£600,000k capital injection for English wind turbine company

England's largest installer of small wind turbines has secured £540,000 in investment and will receive a further £60,000 of funding as it prepares to expand its operations across the UK.


Windcrop, based in Norfolk, provides customers such as farmers, homeowners, community groups and schools with an opportunity to generate renewable energy with no cost to the landowner.

Each turbine installed, which earns revenue for Windcrop through the feed-in-tariff scheme, will typically generate 8,000-10,000kWh a year.

The company has 350 turbines installed across the east of the country and a further 280 applications at a planning stage. It hopes the funding will enable it to expand operations into Scotland, Wales and the south east.
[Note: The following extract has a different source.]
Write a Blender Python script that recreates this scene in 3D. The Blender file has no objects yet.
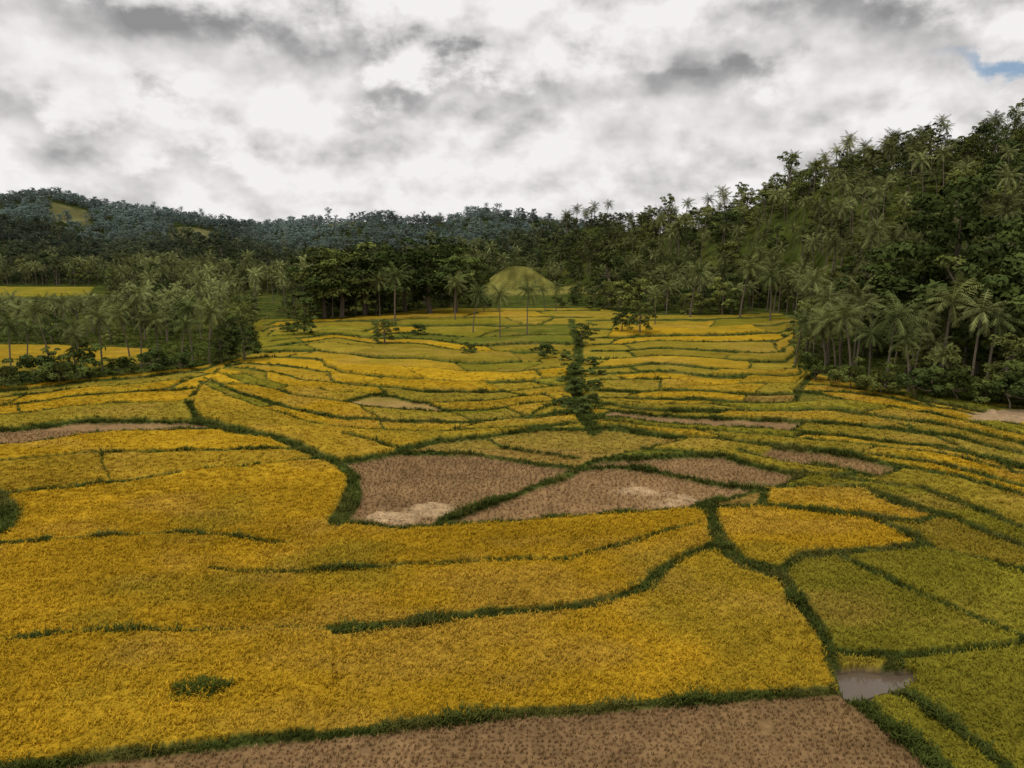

By 2016 Windcrop forecasts it will generate 58.3MWs of renewable energy, offsetting 110 tonnes of CO2 emissions.

The 5kW turbines are 15m high and provide electricity at the point of use, which the company claims will have minimal impact on the landscape, and make planning approval easier to maintain.

To install the turbines, which can cut electricity by £500 a year, customers need to have enough land and a minimum wind speed of around 5.2m a second.

Windcrop managing director John Moore said: “Our customers can make the decision to adopt renewable energy without having to deploy any of their own time and resource to the organisation or planning.

“Our in-house experts take on all the hard work of assessing the suitability of the sites and negotiating planning. We then carry out the entire installation and maintain the turbine for the length of the contract.”